That confirms what I saw in the Database Programming manual and presented in a response to Dennis (IIRC) when he mentioned a unique key causing non-blocking. The manual said that if you omit NBRRCDS when using SEQONLY(*YES), that it will not be blocking if there are ANY keyed LFs over the PF. Using NBRRCDS lets the system use blocking. in this case.

Cool!
Vern

On 6/8/2010 5:01 PM, Kurt Anderson wrote:
Thanks, Chuck. What you quoted I hadn't recalled reading, and that's because I was looking at an IBM technical document about OVRDBF and not actually the help. I've made a change and the result is success.

Earlier this week (oh, it's Monday, I guess last week) I was testing OVRDBF SEQONLY and couldn't see any impact (was doing time trials). Well, now that I was looking at the job's I/O (which was telling me my writes weren't blocked), and since this particular program is a simple in and out (from one file to another), both I/O's should have been the same when both blocked - so I changed it to use SEQONLY with a larger # of records (110,000 / rcdlen) and I could see the difference. Wonderful. (110,000 b/c the IBM document suggested that # when the file contains Varying length fields.)

So I consider myself edjumacated.

Thanks,
Kurt

-----Original Message-----
From: rpg400-l-bounces@xxxxxxxxxxxx [mailto:rpg400-l-bounces@xxxxxxxxxxxx] On Behalf Of CRPence
Sent: Tuesday, June 08, 2010 4:13 PM
To: rpg400-l@xxxxxxxxxxxx
Subject: Re: RPG Blocked Writes

The existence of "at least one dependent logical file with a
keyed sequence access path that does not share the access path of
the keyed physical file member" is a reason why blocking will not be
used. So... Why not just OVRDBF like the documentation says?
Unless there is a UNIQUE key, the effect of single row processing
for having non-unique keyed LFs effect can be overridden, just as
the quoted documentation from several messages back. So although
the attempted default normally would be for a 4K buffer for record
blocking, the existence of the keyed LF causes that default to
revert to single record I\O, and then an override can be used to set
the preferred or otherwise more /appropriate/ block size.

Regards, Chuck

On 08-Jun-2010 14:31, Charles Wilt wrote:
If the logical has keys, particularly unique keys or is set
MAINT(*IMMED), then I would expect your results.

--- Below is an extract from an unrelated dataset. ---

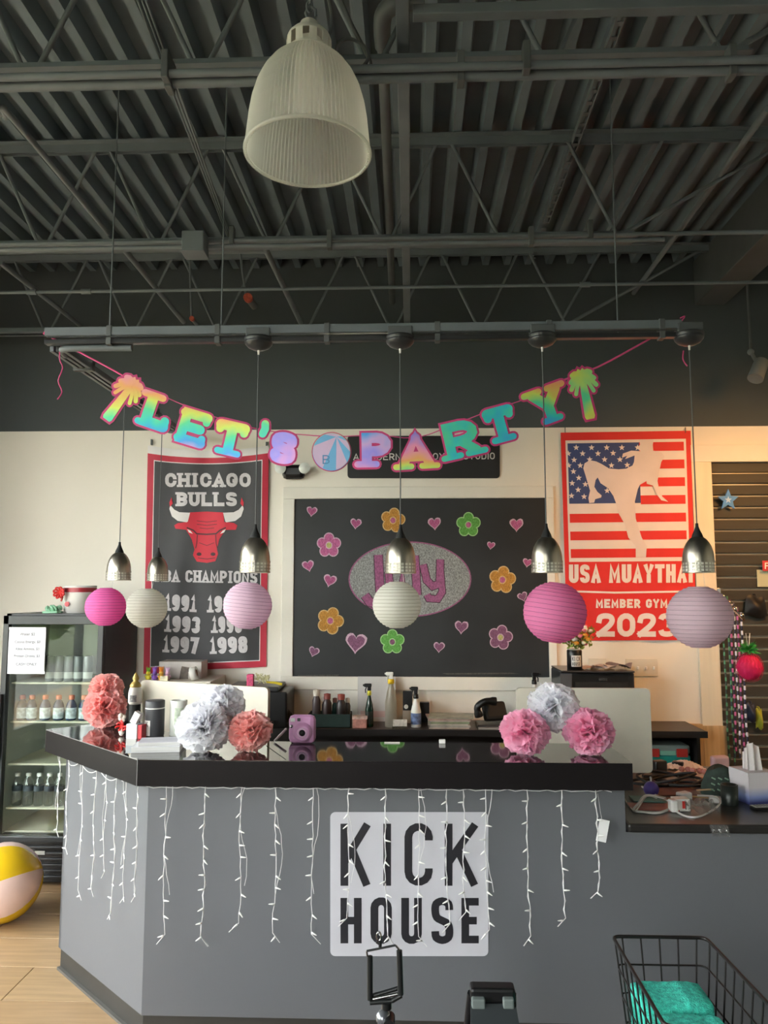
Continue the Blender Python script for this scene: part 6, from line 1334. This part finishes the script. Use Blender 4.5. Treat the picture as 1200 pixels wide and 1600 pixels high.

It's not the logical per say, it's the existence of a
MAINT(*IMMED) access path; note MAINT(*IMMED) is required for
unique keys, either in the physical itself or the logical.

On Tue, Jun 8, 2010 at 3:09 PM, Kurt Anderson wrote:
I did some testing, and as it stands, my results show that
when the PF (keyed or not) has a LF, output writes to the PF
are not blocked. If the PF (keyed or not) does not have a
logical, the output writes are blocked.

<<SNIP>>

On Tue, Jun 8, 2010 at 9:44 AM, Kurt Anderson wrote:
<<SNIP>>

And the sentence after the quote I provided is: "The
programmer is expected to override the file or use larger
blocks if the default is not appropriate." But the default
_is_ appropriate. It's an output-only specification, and
thus should block (barring other reasons for the file not
blocking which isn't mentioned in the article).